Subsection 39.41(1)(f)1.a makes no mention of performance agreements in permanent commitment cases involving abandonment, abuse, or neglect. The construction urged by HRS and the guardian ad litem would narrow the performance agreement requirement in section 409.168 to cover only those cases without allegations of parental abandonment, abuse, or neglect of the child. The legislature chose to require the preparation of performance agreements in section 409.168 without the broad exception suggested here, and we will not create such an exception in this case. By enacting the mandatory language of section 409.168, the legislature did not grant HRS the discretion to pick and choose which parents deserve a performance agreement. All parents must be offered one. Whether a parent will comply with the agreement has no bearing on HRS's statutory duty to prepare it.

Similarly, we cannot accept the argument that a performance agreement was not required in this case because the child was in emergency shelter rather than foster care, as defined in section 409.168. Subsection 409.168(2)(d) defines foster care as "care provided a child in a foster family or boarding home, group home, agency boarding home, child care institution, or any combination thereof." We find this definition broad enough to encompass emergency shelter facilities. Also, a dependent child may not be held in a shelter more than fourteen days without an adjudication order by the trial court. § 39.402(7), Fla. Stat. (1983). The child in this case has been in the custody of HRS for over two years. She cannot have been in an emergency shelter all that time. She is in foster care, and HRS must comply with section 409.168.

Our decision in this case does not mandate the return of any child to an abusive home. We only require that HRS follow the statutes and offer a performance agreement to a parent before terminating parental rights. While it is true that the trial court must return the child to the natural parents if the parents substantially comply with performance agreement, the failure to comply substantially with a performance agreement may result in permanent commitment of the child. § 39.41(1)(f)1.d, (6)(b). The performance agreement process gives problem parents a chance to improve their parenting and interpersonal skills so that the family may be reunited in the future. HRS gets the opportunity to evaluate the home situation and determine whether the child may safely be returned to the home or, instead, should be permanently placed for adoption if the home environment has not changed for the better. The trial court has the final determination on whether the child will be returned to the natural parents and retains jurisdiction for six months after any return. § 39.41(6)(b).

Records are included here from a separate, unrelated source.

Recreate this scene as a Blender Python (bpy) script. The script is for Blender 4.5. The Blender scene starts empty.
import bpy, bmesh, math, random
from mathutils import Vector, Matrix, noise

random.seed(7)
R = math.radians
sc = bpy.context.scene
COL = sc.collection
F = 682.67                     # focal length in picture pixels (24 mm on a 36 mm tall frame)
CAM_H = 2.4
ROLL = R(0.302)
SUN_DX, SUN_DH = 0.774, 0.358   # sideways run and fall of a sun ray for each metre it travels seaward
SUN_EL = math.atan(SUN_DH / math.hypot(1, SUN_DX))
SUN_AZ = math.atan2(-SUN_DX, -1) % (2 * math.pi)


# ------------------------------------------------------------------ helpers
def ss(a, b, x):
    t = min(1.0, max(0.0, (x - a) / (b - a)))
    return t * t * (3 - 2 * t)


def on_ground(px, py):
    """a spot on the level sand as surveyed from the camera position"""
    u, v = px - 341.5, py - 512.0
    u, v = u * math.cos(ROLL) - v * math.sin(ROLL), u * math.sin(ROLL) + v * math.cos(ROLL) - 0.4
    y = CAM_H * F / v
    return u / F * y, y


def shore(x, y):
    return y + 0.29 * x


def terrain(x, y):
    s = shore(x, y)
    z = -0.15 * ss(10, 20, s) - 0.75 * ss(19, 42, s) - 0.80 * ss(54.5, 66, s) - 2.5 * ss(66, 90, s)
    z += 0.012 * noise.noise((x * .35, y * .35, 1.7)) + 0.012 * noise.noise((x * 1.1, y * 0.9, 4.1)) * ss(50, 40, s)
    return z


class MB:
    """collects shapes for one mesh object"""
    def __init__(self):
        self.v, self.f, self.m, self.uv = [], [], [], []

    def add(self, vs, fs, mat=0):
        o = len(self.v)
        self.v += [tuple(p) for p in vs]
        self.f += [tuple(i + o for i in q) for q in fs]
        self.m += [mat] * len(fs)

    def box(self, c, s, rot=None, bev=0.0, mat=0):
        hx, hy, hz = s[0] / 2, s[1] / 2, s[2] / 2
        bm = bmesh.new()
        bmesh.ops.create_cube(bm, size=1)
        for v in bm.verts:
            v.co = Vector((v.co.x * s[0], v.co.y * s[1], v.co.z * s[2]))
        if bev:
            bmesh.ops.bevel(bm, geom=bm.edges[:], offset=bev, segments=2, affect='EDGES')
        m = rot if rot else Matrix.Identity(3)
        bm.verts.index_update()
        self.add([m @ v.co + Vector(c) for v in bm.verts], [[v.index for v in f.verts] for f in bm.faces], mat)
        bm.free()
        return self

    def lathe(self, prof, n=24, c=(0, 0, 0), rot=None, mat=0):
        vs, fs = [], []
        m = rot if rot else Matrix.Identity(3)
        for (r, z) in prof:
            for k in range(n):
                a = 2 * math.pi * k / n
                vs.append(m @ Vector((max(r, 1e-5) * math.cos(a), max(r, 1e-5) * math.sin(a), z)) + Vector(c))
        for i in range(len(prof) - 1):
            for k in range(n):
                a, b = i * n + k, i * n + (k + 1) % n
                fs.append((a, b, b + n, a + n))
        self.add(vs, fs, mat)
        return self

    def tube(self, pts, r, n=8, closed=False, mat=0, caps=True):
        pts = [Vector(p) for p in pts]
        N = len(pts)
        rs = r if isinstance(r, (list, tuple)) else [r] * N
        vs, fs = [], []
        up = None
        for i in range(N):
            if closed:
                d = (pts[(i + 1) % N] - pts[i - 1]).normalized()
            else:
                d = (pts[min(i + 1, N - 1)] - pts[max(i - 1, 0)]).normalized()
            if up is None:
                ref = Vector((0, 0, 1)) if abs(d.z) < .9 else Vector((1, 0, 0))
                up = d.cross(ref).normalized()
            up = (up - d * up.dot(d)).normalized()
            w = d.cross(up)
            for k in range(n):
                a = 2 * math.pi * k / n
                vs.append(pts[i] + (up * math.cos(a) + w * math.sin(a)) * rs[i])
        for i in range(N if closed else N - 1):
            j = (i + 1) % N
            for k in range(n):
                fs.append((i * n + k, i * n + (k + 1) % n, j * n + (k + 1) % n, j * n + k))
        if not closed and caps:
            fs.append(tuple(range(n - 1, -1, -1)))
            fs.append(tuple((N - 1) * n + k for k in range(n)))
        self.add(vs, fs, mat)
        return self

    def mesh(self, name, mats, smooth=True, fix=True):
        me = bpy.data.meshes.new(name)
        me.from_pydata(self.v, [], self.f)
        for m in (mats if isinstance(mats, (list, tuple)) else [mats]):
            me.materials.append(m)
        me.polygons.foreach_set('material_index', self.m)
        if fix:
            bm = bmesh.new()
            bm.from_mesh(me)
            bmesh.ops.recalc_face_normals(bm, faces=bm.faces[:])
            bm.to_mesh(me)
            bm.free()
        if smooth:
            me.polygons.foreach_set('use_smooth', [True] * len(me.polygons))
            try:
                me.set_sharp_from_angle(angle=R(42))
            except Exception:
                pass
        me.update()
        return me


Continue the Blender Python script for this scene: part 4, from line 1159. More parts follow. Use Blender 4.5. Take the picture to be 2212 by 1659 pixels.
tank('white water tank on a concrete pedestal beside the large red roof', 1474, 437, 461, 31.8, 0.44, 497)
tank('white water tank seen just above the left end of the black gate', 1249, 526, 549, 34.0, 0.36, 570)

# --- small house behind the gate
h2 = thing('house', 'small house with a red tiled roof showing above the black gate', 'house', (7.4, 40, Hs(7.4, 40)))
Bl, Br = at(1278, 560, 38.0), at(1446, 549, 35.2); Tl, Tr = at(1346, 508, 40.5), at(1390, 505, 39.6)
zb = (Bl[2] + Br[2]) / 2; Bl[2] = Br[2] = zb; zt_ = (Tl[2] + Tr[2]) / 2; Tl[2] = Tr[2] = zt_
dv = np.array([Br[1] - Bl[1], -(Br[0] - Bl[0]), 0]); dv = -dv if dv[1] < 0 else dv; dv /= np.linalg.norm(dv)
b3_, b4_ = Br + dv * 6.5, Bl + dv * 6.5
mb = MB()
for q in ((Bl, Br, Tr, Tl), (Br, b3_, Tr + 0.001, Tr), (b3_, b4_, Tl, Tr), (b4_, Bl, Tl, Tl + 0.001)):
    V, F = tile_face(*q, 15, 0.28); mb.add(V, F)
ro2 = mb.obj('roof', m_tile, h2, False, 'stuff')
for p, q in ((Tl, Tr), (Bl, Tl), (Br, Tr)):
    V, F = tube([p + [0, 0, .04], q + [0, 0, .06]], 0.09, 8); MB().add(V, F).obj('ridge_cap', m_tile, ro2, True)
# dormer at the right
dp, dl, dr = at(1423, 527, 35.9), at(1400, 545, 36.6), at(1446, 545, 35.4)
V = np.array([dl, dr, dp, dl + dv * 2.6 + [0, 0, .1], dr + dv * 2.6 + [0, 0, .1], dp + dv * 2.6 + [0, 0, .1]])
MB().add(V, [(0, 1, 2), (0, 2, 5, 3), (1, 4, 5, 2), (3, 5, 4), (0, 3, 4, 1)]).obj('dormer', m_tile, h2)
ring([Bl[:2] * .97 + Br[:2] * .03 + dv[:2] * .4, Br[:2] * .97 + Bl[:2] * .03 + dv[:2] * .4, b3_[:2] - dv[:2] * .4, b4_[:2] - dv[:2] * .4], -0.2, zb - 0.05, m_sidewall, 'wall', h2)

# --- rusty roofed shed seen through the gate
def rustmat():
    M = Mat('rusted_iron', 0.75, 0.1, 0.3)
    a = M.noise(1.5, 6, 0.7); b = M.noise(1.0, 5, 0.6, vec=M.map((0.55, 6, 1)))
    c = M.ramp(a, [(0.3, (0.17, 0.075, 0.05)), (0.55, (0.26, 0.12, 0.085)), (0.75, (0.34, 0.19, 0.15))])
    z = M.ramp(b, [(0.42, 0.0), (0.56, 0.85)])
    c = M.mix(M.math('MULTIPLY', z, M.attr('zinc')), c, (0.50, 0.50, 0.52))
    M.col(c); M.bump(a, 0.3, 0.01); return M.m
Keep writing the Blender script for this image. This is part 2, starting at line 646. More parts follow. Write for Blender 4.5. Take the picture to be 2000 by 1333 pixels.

*1279 Accordingly, we hold that a performance agreement must be prepared whenever a social service agency obtains custody of a dependent child, just as section 409.168 requires. We answer the certified question in the affirmative, quash the district court decision under review, and remand for further consistent proceedings.

It is so ordered.

ADKINS, OVERTON and SHAW, JJ., concur.

ALDERMAN, J., dissents with an opinion, in which BOYD, C.J., and EHRLICH, J., concur.

ALDERMAN, Justice, dissenting.

I agree with the Fifth District that to interpret section 409.168 to require HRS to arrange for a performance agreement under the facts of the present case would lead to absurd results. This Court has often reiterated the fundamental rule of statutory construction that a construction of a statute which would lead to an absurd result should be avoided. But here, when confronted with a reasonable interpretation and an interpretation which leads to absurd consequences, the Court chooses the latter. Under this Court's interpretation, notwithstanding a clear case of child abuse or abandonment, the consequence of which would be inevitable permanent commitment, the Department of Health and Rehabilitative Services has no choice but to enter into a performance agreement.

I would approve the decision of the district court.

BOYD, C.J., and EHRLICH, J., concur.